DVD: Pina

Wenders' elegiac film about the remarkable dancemaker loses 3D but gains aural lustre

The clips as you load the DVD show women in extremis - women tied to the end of a rope, women being assaulted by mass male groping, women dancing on pointe with bleeding chunks of meat stuffed into their ballet shoes. Pina Bausch’s commentaries on women make her ballets disquieting viewing. Wim Wenders’ film, released as a 3D version in cinemas earlier this year, takes you into those deep, confused questions that Bausch’s dance works put.

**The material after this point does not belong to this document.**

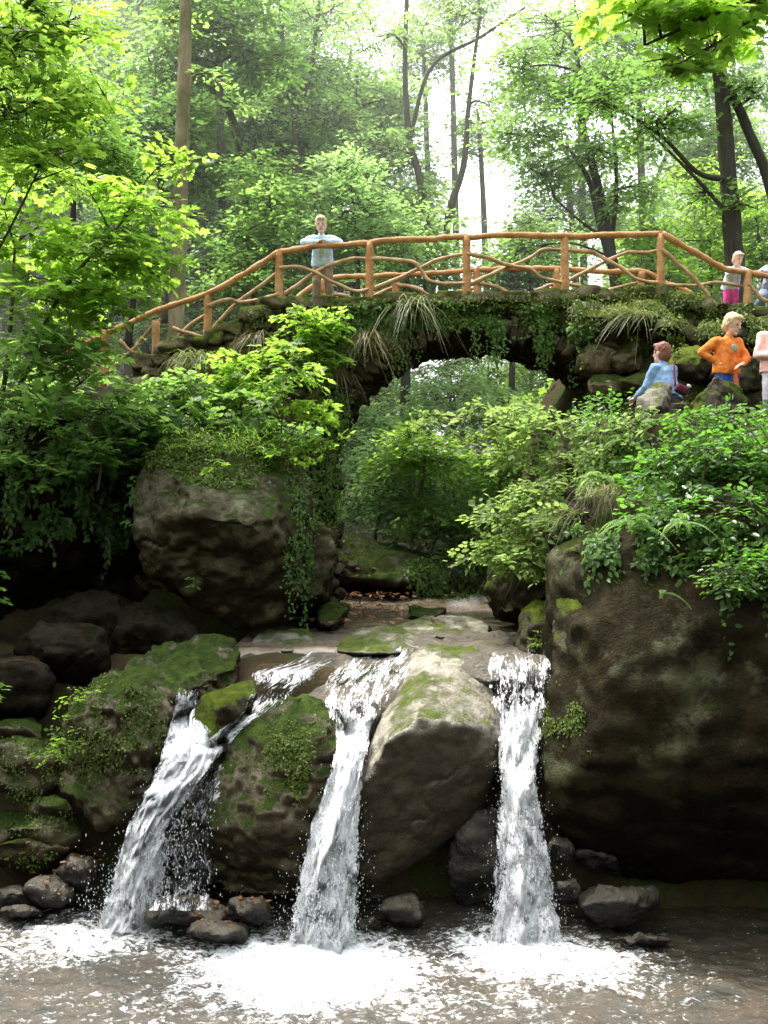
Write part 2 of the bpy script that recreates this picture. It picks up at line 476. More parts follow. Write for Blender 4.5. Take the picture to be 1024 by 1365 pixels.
def plant(name, label, cat, stems, blobs, kind, size, lmat, wmat='twig', group=None, parts=('stem', 'foliage'), **kw):
    wood, lf = plant_arrays(stems, blobs, kind, size, **kw)
    base = A(stems[0][0][0], float)
    root = empty(name, base, label, cat, group)
    for mb, nm, mt, sm in ((wood, parts[0], wmat, True), (lf, parts[1], lmat, False)):
        V, Fs = mb.arrays(); link(nm, mesh_from(nm, V - base, Fs, sm), M[mt] if isinstance(mt, str) else mt, root)
    return root

def dup(root, loc, rotz=0, scale=1., label=None, group=None):
    r = root.copy(); COL.objects.link(r); r.location = loc; r.rotation_euler = (0, 0, rotz); r.scale = (scale,) * 3
    if label: r['label'] = label
    if group: r['group'] = group
    for ch in list(root.children):
        c = ch.copy(); COL.objects.link(c); c.parent = r
    return r
# ------------------------------------------------------------------ terrain
def terr(X, Y):
    X = np.asarray(X, float); Y = np.asarray(Y, float)
    q = np.stack([X, Y, 0 * X], -1).reshape(-1, 3)
    n1 = fbm(q * .35, 4, 3).reshape(X.shape); n2 = fbm(q * 1.7, 3, 8).reshape(X.shape)
    back = ss(16.5, 22, Y)
    zC = -.55 + 2.85 * ss(10.0, 10.5, Y) + .10 * np.maximum(0, Y - 17) * (1 - ss(40, 60, Y)) + .5 * ss(40, 60, Y)
    edge = 13.6 + .22 * (X + 2)
    zL = -.5 + 2.7 * ss(9.8, 11.4, Y) + 3.5 * ss(0, 1.5, Y - edge) + .5 * ss(16, 22, Y)
    zL = zL + 2.2 * ss(-4.6, -6.5, X) * (1 - ss(11, 14, Y))
    zR = -.5 + 3.75 * ss(9.7, 10.3, Y) + 1.75 * ss(10.4, 11.6, Y) + 1.6 * ss(13.2, 15.0, Y) * ss(2.7, 4.4, X + .35 * (Y - 15) ) + 1.6 * ss(18, 23, Y) * ss(4.4, 2.7, X) + .3 * ss(16, 22, Y)
    wl = ss(0, 1, (-1.25 - X) / (1.0 + 2.6 * back)); wr = ss(0, 1, (X - 1.75 - .2 * back) / (.8 + 4.4 * back))
    z = zC * (1 - wl - wr) + zL * wl + zR * wr
    z = z + ss(24, 70, Y) * ss(8, -22, X) * 20 + ss(30, 90, Y) * ss(2, 40, X) * 5 + ss(60, 140, Y) * 6
    z = z + ss(-8, -30, X) * 6 + ss(9, 30, X) * 4
    near = 2.3 - .0 * X
    wn = ss(3.5, 1.0, Y)
    z = z * (1 - wn) + near * wn
    far = ss(8, 26, np.abs(X)) + ss(22, 50, Y) + ss(0, -20, Y)
    flat_ = ss(2.7, 3.1, X) * ss(7.5, 6, X) * ss(11.2, 11.5, Y) * ss(13.4, 12.9, Y)
    z = z + n1 * (.12 + .8 * np.clip(far, 0, 1)) + n2 * .05
    return z * (1 - flat_) + 5.03 * flat_

def axis(parts):
    out = []
    for a, b, s in parts: out.append(np.arange(a, b, s))
    return np.concatenate(out + [[parts[-1][1]]])
gx = axis([(-400, -80, 40), (-80, -20, 4), (-20, -9, 1), (-9, 9, .12), (9, 20, 1), (20, 80, 4), (80, 400, 40)])
gy = axis([(-200, -40, 20), (-40, 0, 4), (0, 8, .8), (8, 20, .12), (20, 40, .5), (40, 100, 3), (100, 500, 40)])
GX, GY = np.meshgrid(gx, gy)
GZ = terr(GX, GY)
def gridF(nx, ny):
    i = np.arange(ny - 1)[:, None] * nx; j = np.arange(nx - 1)[None]
    return np.stack([i + j, i + j + 1, i + j + 1 + nx, i + j + nx], -1).reshape(-1, 4)
TV = np.stack([GX, GY, GZ], -1).reshape(-1, 3)
TF = gridF(len(gx), len(gy))
tag(link('ground', mesh_from('ground', TV, [TF], True), M['ground']), kind='structure')
SOLIDS.append((TV, [TF]))
def tz(x, y): return float(terr(A([x]), A([y]))[0])

# ------------------------------------------------------------------ rocks
def pp(*l): return [P(*q) for q in l]
# ledge of wet rock that carries the stream
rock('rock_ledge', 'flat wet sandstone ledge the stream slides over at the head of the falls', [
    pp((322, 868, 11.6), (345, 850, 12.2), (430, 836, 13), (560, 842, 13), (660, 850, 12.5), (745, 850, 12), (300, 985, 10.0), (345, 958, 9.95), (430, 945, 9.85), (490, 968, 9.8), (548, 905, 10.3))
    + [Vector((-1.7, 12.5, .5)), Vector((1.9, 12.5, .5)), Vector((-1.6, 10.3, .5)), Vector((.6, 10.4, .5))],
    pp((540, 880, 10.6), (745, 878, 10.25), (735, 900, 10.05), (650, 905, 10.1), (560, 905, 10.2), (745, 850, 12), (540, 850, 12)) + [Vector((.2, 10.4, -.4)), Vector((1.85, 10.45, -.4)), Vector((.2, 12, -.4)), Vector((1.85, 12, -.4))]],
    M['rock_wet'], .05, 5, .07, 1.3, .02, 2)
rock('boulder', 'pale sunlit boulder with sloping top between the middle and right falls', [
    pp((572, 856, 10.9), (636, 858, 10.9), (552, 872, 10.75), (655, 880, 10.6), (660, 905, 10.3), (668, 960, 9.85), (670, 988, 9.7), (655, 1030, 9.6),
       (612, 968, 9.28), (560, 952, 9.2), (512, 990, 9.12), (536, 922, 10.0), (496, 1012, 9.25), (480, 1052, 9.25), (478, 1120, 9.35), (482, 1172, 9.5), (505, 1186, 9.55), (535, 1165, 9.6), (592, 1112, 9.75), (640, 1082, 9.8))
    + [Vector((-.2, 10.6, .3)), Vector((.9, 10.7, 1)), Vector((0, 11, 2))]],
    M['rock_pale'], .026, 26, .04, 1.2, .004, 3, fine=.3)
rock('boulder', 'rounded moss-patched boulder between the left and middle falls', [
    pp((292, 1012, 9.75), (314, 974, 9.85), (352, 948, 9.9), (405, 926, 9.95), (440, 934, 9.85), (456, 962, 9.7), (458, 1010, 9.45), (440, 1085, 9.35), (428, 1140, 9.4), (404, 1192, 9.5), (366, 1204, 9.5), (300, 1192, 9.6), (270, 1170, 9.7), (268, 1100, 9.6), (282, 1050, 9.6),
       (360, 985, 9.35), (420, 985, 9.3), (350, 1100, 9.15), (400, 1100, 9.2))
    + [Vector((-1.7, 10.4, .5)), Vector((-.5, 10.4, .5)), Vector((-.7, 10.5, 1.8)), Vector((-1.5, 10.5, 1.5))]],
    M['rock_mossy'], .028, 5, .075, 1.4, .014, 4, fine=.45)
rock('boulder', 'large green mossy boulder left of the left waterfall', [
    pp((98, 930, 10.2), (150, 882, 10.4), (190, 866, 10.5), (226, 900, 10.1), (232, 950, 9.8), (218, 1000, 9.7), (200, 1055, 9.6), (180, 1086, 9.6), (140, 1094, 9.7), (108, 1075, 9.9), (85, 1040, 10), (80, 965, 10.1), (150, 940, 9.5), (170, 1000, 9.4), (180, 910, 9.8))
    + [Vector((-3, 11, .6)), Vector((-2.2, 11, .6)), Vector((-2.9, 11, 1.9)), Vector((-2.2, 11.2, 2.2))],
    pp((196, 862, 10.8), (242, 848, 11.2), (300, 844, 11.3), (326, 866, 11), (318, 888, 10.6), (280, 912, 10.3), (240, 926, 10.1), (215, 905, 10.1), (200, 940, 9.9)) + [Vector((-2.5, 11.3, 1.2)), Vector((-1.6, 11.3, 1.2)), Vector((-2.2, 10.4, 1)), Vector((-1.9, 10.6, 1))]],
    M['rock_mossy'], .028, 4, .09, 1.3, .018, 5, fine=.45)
rock('boulder', 'small bright mossy boulder splitting the left waterfall at its lip', [
    pp((250, 962, 9.85), (264, 930, 10), (300, 910, 10.15), (336, 904, 10.2), (347, 922, 10), (326, 956, 9.75), (300, 968, 9.7), (270, 998, 9.6), (254, 990, 9.7), (295, 940, 9.65)) + [Vector((-1.85, 10.4, 1.4)), Vector((-1.4, 10.5, 1.5))]],
    M['rock_moss'], .03, 5, .04, 2, 0, 6)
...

He had planned to make this film with Bausch, but her sudden death left him bereft. This film therefore became an elegy to her and her company, Tanztheater Wuppertal. I'd wondered if this orthodox DVD release would damage the impact of the film, shorn of its stunning 3D. But the intimacy of the camerawork in the performance shooting, its haunting of diagonals and perspective, make up for this loss. This isn’t the audience’s point of viewing, it’s a secret insider’s viewpoint, filmed in scrupulous closeness, highlighting the almost slavish devotion of her dancers.

There is rather too much of that, but mostly what you get is her dances. The film starts with a long chunk of her Rite of Spring, a beautiful, harrowing piece of male-female sex war on a peat-strewn floor. What you lose visually from the stunning 3D version you gain aurally with Pierre Boulez and the Cleveland Orchestra on your headphones, rather than ropy cinema speakers.

Wenders stamps his own mark insistently by staging disconcerting Bausch-ish sights outdoors - a woman in evening dress dancing yearningly under the busy Wuppertal elevated tram, carriages whizzing overhead, cars behind. These look self-conscious, intimidated by real surroundings. Perhaps the greatest tribute to be paid to Bausch's work is that even Wenders, with all his camera arts, can't make her exacting scenes any better than they are in the reality she set them in, on stage.